EXERCISE MATERIAL
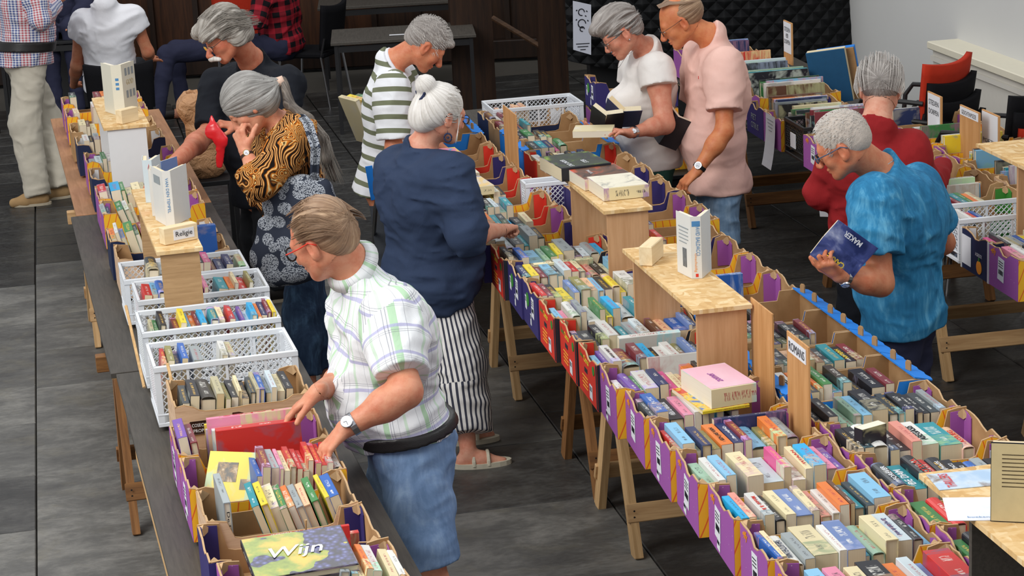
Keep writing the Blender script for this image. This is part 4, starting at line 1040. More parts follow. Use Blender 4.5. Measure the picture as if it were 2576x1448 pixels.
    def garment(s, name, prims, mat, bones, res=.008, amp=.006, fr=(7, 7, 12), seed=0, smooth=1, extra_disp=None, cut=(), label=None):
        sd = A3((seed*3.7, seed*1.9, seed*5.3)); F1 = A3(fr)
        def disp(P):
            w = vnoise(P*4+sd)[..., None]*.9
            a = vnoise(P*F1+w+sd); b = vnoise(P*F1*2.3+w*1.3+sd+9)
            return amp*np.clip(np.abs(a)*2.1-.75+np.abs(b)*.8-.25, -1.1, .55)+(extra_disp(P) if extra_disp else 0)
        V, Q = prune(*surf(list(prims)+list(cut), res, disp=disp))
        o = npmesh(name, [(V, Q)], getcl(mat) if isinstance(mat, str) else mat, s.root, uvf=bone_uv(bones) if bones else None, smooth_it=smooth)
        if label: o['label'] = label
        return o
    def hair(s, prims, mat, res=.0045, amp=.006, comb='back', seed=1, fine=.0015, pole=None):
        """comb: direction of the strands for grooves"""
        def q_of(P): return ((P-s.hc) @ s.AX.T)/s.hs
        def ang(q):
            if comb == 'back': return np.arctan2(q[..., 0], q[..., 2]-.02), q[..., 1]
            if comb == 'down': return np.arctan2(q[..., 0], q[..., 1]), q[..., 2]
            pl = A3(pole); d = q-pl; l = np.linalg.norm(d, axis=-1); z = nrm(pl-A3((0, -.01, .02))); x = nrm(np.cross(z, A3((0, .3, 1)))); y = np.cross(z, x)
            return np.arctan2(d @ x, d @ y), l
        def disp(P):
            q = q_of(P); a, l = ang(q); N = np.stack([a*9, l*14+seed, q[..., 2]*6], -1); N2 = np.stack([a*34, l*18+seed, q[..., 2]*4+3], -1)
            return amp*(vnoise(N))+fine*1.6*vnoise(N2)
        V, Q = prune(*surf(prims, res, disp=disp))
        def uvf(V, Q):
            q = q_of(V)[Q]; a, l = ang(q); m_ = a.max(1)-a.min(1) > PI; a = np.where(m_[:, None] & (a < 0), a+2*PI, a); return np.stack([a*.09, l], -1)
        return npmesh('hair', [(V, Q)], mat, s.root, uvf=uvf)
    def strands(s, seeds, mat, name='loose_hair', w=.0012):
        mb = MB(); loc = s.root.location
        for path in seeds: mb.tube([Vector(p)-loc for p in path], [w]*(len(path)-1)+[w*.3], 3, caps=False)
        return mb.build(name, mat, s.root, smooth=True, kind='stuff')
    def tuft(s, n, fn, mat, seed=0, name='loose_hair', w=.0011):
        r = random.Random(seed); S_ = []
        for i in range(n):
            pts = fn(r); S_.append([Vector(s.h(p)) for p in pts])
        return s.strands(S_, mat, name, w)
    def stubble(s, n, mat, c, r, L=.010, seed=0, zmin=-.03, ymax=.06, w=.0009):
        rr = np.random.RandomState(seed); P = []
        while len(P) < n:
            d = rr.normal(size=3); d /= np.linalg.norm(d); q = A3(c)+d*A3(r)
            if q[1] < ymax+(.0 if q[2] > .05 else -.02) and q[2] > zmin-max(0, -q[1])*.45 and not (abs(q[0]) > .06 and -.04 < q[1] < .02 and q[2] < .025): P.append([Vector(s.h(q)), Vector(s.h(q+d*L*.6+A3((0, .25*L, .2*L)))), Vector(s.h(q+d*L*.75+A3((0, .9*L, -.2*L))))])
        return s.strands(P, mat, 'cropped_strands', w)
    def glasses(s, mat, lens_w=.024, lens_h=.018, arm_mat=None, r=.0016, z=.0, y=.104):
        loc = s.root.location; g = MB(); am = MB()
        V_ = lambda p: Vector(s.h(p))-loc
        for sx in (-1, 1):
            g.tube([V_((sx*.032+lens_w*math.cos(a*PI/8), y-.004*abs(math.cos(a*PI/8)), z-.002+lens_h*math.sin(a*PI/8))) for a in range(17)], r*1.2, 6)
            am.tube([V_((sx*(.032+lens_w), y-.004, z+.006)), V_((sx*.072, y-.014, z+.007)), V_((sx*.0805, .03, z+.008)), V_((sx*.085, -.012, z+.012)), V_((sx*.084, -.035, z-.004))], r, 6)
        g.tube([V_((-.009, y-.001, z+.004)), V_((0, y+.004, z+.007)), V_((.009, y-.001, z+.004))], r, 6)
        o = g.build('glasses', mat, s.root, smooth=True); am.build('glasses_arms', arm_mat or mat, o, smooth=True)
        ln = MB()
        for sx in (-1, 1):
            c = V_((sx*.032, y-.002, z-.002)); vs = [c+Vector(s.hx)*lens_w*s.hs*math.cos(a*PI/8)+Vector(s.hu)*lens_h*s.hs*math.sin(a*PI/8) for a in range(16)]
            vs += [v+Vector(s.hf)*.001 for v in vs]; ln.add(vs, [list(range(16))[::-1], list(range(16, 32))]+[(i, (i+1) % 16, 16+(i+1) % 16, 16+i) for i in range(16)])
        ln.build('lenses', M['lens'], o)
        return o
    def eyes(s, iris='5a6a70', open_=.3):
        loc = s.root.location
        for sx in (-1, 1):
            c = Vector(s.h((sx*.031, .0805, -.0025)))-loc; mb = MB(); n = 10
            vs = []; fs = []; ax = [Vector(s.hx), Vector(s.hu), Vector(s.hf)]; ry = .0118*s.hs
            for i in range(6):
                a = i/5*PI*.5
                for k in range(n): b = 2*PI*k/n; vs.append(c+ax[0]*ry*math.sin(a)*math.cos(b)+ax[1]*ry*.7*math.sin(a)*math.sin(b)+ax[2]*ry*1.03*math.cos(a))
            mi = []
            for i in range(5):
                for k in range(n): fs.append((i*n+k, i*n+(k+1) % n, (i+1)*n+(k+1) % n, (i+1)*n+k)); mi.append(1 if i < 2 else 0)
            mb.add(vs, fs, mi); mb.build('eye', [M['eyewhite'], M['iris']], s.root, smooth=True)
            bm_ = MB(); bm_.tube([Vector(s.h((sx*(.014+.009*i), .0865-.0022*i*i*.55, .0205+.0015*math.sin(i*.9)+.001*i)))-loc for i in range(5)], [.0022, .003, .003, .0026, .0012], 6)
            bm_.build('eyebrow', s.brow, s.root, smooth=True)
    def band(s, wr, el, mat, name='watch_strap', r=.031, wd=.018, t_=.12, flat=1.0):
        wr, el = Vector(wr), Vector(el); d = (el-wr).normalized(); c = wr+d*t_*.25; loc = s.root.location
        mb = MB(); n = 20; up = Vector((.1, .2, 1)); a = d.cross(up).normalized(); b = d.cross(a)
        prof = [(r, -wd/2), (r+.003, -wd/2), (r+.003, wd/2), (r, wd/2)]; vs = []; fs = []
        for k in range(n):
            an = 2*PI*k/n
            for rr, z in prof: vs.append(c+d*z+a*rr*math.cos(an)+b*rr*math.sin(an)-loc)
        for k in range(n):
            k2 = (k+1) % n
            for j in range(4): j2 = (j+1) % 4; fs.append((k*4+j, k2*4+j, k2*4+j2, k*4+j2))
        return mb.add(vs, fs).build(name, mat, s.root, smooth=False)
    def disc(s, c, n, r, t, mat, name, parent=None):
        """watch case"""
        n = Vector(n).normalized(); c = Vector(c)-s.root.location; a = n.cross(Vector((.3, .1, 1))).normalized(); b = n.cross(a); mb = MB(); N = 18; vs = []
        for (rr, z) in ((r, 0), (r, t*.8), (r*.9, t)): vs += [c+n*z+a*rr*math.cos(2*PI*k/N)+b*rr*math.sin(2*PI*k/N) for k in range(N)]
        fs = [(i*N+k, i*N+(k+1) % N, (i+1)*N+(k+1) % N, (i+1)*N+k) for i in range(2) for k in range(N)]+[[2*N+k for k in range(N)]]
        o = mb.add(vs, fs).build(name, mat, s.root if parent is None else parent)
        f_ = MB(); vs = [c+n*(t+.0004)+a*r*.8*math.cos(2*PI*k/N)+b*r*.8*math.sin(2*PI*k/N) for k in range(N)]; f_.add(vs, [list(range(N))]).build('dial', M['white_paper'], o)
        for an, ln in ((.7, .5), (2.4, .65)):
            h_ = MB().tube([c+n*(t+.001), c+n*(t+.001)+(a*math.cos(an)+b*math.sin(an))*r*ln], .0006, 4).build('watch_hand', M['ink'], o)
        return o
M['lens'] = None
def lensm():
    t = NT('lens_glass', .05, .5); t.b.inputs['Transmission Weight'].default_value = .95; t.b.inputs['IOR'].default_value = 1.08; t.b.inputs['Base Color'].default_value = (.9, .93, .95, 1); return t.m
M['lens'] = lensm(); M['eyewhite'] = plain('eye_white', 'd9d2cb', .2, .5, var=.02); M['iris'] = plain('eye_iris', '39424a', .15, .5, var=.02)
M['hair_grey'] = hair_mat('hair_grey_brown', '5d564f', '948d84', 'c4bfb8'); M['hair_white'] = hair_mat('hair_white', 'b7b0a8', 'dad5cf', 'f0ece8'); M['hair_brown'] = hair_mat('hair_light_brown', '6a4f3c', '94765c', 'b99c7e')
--
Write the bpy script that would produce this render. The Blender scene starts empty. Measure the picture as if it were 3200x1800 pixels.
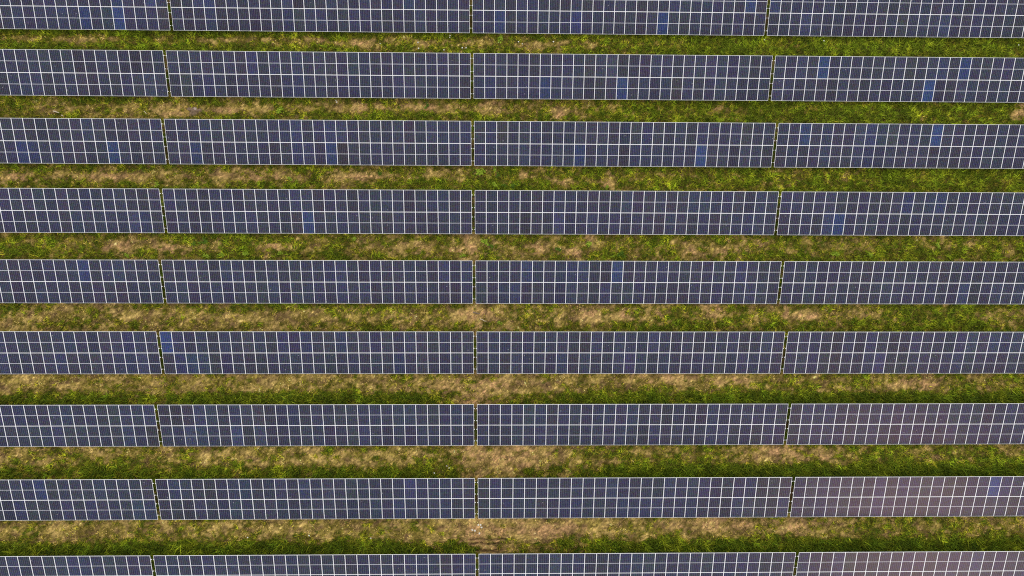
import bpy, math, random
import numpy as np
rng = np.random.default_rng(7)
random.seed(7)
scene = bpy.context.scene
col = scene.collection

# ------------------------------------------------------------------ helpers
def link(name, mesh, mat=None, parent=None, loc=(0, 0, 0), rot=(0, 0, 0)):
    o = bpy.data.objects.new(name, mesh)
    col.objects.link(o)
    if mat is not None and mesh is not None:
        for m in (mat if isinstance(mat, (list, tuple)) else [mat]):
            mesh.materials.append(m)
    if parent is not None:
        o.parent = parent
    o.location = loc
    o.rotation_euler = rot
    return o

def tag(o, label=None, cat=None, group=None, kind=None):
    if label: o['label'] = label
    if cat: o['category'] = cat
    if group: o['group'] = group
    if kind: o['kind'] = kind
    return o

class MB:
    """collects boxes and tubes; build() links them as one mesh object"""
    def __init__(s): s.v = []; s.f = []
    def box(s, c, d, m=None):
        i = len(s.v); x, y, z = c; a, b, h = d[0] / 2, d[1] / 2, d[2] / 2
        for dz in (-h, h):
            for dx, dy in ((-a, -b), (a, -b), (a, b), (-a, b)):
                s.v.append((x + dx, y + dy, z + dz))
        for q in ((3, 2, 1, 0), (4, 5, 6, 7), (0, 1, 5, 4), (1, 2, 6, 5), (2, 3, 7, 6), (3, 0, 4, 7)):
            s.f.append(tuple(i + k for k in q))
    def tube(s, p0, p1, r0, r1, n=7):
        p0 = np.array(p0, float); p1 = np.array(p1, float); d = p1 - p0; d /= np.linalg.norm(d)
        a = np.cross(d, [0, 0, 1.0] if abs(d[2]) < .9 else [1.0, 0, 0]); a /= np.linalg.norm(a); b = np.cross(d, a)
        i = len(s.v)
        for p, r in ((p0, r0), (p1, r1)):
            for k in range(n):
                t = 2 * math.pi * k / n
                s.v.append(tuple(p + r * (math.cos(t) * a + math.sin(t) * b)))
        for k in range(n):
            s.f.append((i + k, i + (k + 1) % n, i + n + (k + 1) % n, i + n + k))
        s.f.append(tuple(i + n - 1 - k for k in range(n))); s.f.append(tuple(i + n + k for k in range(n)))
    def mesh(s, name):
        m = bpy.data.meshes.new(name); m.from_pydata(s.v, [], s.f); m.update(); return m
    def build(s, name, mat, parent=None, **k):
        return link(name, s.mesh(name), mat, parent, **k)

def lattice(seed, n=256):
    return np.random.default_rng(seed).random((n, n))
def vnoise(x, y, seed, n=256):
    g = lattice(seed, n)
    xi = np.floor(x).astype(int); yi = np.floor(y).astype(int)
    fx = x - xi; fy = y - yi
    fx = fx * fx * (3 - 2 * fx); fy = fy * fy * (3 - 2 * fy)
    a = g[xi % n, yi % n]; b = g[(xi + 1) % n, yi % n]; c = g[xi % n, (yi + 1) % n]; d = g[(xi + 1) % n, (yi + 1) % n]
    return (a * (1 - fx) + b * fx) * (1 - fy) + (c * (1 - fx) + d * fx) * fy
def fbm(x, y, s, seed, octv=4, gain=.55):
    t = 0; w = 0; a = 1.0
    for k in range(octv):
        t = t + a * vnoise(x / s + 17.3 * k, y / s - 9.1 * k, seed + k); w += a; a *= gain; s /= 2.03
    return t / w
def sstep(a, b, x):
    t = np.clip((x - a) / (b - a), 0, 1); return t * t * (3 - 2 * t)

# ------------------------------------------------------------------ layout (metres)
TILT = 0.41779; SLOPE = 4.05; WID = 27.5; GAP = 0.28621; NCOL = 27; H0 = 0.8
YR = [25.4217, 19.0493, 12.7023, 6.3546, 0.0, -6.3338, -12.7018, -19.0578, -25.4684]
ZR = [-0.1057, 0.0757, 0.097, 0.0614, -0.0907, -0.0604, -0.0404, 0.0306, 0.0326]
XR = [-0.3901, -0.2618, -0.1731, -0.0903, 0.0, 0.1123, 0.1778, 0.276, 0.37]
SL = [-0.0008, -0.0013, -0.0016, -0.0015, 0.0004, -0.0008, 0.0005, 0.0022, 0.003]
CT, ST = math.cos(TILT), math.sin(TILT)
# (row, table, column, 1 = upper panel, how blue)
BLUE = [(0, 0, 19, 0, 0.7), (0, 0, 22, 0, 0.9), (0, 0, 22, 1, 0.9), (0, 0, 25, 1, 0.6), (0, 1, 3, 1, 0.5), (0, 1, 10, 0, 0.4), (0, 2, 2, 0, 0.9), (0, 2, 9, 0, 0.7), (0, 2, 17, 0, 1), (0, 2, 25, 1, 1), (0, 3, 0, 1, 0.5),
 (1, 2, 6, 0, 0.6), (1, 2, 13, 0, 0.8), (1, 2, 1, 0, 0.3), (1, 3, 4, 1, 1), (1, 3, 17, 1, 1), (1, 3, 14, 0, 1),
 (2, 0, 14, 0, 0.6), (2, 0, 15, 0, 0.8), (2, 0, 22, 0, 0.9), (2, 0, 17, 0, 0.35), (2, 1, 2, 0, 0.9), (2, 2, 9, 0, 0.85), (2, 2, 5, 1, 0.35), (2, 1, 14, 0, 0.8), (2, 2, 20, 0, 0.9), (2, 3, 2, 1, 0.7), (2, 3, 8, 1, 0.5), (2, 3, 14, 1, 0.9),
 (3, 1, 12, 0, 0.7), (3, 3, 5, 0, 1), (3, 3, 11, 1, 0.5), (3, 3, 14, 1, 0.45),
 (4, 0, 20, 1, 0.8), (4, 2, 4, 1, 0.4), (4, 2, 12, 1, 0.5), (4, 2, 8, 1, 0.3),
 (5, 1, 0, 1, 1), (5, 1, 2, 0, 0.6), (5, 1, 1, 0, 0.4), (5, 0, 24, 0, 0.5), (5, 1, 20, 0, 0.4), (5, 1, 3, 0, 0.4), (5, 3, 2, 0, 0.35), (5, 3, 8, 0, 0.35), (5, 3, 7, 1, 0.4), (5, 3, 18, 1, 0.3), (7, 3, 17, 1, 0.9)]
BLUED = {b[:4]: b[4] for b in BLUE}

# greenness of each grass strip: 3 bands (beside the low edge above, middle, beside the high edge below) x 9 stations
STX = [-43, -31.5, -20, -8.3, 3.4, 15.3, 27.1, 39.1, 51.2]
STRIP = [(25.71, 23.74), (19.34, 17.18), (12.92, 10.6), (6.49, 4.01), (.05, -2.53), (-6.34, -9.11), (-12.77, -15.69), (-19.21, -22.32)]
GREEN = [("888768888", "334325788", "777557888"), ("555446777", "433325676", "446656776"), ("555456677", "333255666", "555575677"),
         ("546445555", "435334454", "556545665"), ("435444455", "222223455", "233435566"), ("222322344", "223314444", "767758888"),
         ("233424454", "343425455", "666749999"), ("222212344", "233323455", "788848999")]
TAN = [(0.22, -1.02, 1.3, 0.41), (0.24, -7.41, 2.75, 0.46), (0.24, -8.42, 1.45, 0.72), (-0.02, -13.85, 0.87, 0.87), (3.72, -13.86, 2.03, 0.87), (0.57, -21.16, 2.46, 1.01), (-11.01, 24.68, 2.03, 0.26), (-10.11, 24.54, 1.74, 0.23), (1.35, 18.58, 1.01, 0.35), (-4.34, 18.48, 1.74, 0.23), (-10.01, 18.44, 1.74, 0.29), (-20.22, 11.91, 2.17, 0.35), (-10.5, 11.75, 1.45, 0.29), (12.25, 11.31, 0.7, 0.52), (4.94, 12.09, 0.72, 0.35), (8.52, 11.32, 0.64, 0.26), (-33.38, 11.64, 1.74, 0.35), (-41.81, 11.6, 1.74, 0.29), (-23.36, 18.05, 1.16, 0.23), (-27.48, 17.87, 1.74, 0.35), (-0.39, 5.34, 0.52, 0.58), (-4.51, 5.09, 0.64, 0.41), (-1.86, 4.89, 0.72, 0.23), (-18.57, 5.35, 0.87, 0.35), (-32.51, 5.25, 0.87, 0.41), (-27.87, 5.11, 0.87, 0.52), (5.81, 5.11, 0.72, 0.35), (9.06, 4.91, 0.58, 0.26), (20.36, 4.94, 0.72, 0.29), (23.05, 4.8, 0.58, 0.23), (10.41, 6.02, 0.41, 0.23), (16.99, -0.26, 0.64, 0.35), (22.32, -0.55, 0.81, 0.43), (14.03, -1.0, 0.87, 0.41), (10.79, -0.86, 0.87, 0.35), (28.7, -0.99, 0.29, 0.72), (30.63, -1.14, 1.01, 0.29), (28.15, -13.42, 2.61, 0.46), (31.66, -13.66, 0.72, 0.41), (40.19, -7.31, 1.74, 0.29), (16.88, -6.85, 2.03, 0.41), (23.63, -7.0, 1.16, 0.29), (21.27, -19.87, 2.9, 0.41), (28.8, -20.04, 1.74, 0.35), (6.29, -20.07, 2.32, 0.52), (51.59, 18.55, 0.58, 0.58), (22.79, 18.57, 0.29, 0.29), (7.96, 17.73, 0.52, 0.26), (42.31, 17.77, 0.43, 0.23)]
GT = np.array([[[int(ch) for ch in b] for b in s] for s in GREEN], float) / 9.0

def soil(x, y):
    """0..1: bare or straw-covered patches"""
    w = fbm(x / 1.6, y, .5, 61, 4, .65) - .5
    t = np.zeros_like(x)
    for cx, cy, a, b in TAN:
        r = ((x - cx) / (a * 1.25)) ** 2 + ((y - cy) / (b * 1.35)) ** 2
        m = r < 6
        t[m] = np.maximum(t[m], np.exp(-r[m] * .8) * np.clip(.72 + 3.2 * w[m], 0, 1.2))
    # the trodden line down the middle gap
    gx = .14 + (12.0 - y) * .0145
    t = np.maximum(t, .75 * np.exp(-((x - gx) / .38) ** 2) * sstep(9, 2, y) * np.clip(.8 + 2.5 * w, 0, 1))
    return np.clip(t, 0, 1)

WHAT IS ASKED
Give again the lines from "Write the bpy" to "col = scene.collection" exactly, both of those lines included, and do not include any pictures.

RESPONSE TO THIS TASK
Write the bpy script that would produce this render. The Blender scene starts empty. Measure the picture as if it were 3200x1800 pixels.
import bpy, math, random
import numpy as np
rng = np.random.default_rng(7)
random.seed(7)
scene = bpy.context.scene
col = scene.collection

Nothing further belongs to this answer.